School of Education


Doctor of Education in Educational Leadership (EdD)


Susan Quindag


natural disaster, persistence, infrastructure, and transcendental phenomenological study


Educational Leadership


The purpose of this transcendental phenomenological study was to determine the characteristics of students in higher education who persisted in their studies following the Hurricanes Irma and Maria in Puerto Rico in September 2017. The central research question for this study was: "what are educators’ and students’ perceptions of the characteristics necessary to persist in a difficult environment following a natural disaster?” The theories guiding this study were Maslow’s hierarchy of needs and Hobfoll’s conservation of resources theory. This study was conducted as a transcendental phenomenological study utilizing a sample that contained five educators and eight students who attended high schools in Puerto Rico during two hurricanes. The participants must have been a part of the educational system for at least three years prior to Hurricane Maria. The setting was Terra Bonita, a city in Puerto Rico that sustained major infrastructural damage during the hurricanes.

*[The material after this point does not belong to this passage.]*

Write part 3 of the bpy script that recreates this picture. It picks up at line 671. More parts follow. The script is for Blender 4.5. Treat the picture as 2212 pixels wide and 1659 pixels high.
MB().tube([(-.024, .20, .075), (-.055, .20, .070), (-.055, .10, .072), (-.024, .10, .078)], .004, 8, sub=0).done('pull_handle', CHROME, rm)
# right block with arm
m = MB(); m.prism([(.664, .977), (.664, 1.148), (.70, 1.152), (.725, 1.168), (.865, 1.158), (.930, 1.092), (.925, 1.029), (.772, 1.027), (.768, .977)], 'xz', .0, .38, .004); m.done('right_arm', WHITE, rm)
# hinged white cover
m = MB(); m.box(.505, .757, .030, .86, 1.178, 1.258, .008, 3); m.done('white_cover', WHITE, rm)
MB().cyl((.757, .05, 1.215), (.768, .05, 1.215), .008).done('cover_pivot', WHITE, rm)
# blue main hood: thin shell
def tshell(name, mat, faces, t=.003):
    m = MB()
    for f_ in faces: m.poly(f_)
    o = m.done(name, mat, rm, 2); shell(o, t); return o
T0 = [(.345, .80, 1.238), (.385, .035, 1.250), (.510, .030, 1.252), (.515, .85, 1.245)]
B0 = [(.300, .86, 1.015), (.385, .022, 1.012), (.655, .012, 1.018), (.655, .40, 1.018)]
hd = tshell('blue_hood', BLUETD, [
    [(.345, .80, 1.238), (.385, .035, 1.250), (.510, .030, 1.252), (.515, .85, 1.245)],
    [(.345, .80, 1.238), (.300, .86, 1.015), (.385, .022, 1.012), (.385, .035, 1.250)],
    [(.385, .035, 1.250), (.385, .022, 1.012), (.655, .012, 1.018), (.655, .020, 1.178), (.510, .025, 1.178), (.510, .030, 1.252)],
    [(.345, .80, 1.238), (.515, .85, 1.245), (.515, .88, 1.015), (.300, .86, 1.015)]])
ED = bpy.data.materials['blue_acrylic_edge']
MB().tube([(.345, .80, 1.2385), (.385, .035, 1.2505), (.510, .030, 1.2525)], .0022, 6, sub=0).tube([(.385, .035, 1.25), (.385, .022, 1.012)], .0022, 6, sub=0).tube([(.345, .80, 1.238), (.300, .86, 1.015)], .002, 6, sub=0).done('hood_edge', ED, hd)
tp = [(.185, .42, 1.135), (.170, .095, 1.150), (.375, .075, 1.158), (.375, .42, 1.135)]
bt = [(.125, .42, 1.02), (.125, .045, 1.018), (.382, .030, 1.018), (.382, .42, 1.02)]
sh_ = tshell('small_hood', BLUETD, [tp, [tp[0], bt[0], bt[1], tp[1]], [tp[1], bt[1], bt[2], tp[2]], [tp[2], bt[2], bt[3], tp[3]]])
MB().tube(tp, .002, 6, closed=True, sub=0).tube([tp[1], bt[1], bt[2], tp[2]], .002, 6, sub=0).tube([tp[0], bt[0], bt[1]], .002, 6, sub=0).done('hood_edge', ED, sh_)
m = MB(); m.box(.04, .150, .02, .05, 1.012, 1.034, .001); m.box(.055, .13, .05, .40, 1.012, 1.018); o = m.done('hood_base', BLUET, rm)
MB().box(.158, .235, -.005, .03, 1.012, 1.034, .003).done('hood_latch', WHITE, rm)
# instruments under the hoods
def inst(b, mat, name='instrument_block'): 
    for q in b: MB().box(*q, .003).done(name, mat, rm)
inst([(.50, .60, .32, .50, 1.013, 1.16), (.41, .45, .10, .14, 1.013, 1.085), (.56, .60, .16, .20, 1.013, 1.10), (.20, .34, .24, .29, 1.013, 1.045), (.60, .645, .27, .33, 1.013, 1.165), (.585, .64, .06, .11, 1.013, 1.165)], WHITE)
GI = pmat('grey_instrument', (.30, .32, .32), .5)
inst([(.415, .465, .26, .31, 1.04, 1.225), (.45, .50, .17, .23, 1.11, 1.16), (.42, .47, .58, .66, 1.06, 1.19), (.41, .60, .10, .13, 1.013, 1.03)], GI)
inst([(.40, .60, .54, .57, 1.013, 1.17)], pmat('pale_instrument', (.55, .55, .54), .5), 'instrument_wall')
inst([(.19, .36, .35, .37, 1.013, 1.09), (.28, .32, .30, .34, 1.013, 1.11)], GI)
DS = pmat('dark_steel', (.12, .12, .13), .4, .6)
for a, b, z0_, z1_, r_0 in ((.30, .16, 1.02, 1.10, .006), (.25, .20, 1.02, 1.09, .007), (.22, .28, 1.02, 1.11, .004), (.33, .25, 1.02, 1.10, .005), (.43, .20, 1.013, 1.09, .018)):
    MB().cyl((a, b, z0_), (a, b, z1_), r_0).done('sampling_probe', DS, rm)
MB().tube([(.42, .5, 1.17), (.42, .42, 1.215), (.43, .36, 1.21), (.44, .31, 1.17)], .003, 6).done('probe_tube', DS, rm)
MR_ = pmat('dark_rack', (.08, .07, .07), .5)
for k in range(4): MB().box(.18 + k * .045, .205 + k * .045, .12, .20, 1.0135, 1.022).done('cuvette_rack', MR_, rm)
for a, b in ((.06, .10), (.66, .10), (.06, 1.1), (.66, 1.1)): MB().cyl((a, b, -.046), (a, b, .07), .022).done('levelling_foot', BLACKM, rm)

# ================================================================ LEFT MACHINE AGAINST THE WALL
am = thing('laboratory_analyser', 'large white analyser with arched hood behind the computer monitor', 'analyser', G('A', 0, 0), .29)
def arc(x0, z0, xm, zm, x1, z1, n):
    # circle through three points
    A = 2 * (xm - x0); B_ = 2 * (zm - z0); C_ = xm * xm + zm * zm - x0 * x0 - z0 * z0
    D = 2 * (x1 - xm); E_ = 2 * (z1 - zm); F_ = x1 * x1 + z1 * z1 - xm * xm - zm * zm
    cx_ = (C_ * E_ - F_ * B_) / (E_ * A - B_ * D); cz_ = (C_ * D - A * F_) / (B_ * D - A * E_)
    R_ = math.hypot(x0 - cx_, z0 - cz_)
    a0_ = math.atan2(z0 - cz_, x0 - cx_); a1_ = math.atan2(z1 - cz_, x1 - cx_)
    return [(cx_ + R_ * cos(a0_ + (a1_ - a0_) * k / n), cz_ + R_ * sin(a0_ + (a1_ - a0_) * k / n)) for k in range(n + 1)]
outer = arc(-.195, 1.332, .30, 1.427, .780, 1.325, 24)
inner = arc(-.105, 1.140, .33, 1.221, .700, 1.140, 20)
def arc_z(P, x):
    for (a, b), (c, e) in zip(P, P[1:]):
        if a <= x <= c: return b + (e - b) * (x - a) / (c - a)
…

Many parts of the city were without power for over a year following the hurricanes. The data collection process involved the following three methods: timelines prepared by the students and faculty participants, semi-structured interviews with the student participants, and a focus group with the faculty participants. The data was analyzed utilizing Braun and Clarke’s thematic analysis. The study yielded four themes and eight sub-themes during data analysis. The themes were socialization, continuing education, desire to stay in Puerto Rico, and barriers to leaving. The sub-themes were concern for one another, the need for normalcy, schools pre and post hurricanes, future career plans, value of education, characteristics of persistent students, their home, and sense of community.